Being in a celebratory mood (and the added alcohol consumption that usually occurs during the holiday season) might lead to more reduced inhibitions and a stronger desire to eat more of your favorite foods as you tend to limit yourself the rest of the year. 

Make sure you imbibe in moderation and sip on a glass of water regularly so you’re always staying hydrated.


Did you know the size of the average dinner plate has increased 23 percent in the last 100 years? And the bigger the plate, the more likely you are to fill it up. You’ll eat, on average, 30 percent fewer calories if you scoop some holiday favorites onto a smaller plate. 

If you look at a plate that’s half empty, you might feel less satisfied. But by filling a small plate completely, you can trick yourself into thinking you’re eating more and therefore feel more satisfied. This was discovered by a study published in the Journal of the Association for Consumer Research.


Studies have shown that it’s common to consume more than 3,000 calories during your typical holiday meal, but even so, making the decision to stick to a strict diet from Thanksgiving all the way to New Year is definitely a mistake.
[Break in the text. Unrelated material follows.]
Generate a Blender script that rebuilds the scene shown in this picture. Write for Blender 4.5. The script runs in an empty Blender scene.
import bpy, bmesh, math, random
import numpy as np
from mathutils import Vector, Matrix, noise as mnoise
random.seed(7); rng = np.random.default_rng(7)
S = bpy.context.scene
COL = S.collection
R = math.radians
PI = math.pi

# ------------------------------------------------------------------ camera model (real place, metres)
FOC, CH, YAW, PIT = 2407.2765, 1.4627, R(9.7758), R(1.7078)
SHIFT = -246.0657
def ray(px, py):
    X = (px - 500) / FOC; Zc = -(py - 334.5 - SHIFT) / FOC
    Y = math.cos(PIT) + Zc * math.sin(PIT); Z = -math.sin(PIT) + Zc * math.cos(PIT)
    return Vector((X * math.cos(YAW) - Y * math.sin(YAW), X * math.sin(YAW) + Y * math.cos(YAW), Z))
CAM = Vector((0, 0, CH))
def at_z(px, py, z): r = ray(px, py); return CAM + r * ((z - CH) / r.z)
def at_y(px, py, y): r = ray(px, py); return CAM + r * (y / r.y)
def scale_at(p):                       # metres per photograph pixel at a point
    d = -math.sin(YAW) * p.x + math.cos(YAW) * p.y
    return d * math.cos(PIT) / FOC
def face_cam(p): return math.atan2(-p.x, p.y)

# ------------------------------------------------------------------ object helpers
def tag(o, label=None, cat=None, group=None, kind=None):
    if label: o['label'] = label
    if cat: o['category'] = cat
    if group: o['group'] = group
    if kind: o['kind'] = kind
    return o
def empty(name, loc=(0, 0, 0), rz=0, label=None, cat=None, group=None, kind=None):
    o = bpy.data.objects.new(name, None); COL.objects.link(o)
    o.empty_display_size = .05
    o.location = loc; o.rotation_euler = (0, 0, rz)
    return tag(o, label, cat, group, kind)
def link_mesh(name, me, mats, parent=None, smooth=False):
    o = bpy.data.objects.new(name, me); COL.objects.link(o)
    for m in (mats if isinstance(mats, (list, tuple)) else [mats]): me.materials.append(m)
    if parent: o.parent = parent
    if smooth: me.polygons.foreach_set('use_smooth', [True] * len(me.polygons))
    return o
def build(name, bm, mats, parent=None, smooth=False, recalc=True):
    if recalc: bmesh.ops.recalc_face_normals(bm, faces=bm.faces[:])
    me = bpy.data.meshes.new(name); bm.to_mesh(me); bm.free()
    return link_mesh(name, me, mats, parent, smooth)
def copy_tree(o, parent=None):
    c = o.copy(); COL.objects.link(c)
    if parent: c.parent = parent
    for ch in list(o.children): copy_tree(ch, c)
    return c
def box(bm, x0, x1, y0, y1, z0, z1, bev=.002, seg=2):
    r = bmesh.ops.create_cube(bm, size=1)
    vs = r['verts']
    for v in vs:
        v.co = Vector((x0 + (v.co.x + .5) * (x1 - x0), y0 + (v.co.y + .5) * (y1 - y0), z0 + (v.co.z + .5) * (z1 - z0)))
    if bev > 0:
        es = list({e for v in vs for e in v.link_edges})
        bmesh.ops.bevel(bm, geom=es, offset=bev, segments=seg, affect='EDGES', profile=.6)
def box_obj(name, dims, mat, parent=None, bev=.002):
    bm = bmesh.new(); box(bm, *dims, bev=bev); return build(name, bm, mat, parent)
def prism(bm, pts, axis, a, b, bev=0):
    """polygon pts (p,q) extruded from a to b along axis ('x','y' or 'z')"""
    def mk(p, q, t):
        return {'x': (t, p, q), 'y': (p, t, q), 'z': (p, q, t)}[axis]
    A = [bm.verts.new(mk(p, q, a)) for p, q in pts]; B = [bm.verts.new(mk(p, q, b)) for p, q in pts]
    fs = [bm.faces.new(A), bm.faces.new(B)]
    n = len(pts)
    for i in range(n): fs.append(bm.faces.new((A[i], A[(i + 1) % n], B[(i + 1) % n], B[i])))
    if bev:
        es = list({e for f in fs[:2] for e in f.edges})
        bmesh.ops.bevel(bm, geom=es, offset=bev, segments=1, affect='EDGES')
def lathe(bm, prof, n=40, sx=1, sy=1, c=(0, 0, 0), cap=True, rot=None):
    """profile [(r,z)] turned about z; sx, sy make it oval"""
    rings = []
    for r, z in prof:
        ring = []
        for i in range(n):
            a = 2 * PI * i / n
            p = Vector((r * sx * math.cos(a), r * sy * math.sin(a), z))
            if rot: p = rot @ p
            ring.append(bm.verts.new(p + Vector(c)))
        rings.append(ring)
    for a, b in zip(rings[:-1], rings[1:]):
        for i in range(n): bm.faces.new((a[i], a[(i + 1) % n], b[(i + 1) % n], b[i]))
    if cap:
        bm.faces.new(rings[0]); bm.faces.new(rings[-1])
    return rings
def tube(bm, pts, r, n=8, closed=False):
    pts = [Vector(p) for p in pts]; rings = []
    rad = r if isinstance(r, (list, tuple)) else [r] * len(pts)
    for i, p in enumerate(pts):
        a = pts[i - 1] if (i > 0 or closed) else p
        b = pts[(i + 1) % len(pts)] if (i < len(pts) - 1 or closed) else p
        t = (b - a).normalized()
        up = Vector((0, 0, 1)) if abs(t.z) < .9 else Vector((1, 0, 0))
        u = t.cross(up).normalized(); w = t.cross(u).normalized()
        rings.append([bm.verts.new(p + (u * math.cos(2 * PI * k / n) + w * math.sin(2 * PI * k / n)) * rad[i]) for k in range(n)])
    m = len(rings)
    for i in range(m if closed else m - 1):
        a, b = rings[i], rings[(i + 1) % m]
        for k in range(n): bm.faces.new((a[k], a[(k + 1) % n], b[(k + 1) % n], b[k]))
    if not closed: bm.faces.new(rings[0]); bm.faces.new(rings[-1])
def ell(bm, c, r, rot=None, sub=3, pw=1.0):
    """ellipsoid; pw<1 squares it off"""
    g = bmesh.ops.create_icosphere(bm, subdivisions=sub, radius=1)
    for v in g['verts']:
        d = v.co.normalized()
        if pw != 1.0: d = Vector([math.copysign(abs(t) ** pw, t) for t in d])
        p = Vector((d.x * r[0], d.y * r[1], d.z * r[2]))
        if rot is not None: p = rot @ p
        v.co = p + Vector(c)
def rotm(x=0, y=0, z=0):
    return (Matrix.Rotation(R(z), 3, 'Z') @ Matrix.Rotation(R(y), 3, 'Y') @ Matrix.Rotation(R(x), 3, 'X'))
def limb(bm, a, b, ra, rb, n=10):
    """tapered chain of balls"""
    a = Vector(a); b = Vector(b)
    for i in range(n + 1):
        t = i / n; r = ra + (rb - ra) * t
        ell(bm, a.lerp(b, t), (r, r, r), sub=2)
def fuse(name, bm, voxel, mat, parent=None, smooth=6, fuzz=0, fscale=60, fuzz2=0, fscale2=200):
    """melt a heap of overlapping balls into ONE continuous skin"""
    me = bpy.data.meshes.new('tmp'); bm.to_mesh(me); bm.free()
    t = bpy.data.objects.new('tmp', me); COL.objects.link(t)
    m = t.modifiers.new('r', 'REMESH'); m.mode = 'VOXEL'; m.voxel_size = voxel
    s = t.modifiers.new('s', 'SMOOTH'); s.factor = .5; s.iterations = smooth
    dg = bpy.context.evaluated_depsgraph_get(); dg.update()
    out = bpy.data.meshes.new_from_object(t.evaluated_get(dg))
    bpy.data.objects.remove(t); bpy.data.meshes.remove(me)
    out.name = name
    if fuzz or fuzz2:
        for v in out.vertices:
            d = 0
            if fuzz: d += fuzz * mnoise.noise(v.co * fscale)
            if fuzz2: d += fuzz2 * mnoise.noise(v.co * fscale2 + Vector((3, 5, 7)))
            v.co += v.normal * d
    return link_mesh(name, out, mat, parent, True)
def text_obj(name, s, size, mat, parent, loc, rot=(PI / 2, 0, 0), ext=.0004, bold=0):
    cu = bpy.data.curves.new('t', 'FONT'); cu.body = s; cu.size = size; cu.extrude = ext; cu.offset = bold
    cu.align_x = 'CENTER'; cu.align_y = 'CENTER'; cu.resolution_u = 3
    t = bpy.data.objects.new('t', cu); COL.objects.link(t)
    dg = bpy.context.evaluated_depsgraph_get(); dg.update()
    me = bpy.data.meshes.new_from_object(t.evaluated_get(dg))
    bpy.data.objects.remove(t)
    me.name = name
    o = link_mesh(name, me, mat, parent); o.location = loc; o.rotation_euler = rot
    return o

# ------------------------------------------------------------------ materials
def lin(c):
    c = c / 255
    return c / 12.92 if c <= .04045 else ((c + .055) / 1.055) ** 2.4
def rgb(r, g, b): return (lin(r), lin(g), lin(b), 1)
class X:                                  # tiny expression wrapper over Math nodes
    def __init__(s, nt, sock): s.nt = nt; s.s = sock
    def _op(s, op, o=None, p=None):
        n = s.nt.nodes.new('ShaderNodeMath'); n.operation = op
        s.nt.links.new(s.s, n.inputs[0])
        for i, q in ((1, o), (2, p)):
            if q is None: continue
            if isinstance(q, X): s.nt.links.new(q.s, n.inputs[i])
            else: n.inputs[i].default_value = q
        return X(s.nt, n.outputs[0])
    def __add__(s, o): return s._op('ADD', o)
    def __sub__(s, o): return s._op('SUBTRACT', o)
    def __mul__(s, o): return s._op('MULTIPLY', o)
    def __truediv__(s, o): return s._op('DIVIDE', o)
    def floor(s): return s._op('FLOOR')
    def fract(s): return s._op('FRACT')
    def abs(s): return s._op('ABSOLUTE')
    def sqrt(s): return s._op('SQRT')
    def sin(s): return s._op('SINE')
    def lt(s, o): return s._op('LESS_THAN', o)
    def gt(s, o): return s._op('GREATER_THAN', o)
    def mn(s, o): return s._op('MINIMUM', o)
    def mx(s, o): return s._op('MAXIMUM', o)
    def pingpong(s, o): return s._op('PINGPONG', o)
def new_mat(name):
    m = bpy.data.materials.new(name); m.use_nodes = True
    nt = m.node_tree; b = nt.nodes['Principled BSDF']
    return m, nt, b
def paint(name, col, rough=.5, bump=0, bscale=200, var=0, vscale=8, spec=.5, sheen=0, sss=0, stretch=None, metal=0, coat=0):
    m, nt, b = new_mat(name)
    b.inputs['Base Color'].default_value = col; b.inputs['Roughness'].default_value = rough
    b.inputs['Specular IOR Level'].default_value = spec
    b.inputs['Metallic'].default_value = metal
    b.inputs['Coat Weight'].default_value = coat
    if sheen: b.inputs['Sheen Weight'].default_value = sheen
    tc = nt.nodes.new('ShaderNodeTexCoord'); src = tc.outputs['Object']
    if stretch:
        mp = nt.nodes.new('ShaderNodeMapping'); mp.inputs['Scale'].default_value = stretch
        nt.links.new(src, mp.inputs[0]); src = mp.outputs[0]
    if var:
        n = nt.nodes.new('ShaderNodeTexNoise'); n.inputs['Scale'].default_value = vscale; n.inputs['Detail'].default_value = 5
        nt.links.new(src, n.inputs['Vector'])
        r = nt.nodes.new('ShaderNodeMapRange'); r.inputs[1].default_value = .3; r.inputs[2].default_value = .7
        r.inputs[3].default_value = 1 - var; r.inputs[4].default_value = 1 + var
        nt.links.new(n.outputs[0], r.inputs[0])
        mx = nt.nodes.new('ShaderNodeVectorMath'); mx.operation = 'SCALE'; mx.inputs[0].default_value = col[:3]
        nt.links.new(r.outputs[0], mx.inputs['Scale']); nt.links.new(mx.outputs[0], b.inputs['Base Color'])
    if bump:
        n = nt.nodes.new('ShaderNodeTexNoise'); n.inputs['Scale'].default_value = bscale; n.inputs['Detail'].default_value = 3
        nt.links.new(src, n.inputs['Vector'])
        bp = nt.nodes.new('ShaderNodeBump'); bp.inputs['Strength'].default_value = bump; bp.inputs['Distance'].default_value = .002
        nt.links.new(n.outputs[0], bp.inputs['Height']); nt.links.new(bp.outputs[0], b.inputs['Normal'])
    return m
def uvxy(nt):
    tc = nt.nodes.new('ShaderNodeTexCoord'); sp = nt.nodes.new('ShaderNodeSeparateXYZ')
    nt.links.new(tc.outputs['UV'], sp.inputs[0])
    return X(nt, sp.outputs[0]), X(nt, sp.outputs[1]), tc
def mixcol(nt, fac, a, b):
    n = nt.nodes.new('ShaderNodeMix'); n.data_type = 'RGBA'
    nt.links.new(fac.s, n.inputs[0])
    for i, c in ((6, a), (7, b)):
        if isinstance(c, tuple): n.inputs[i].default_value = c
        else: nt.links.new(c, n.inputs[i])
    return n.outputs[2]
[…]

Any time you focus on food by identifying it as something to avoid, you are making it more desirable. 

You give more thought to all the off-limit foods that you could have otherwise, all of which could lead to feelings of deprivation… and you know where that cycle ends up. 

But there’s a fix here. You might actually benefit by a short break from all the calorie counting. Some studies have even linked a diet break to helping dieters lose more weight. 

So go ahead and celebrate the season but don’t forget to exercise moderation. Having a choice to eat whatever you want without cheating or restriction will help you foster a healthier relationship with food that includes less guilt and more genuine nourishment.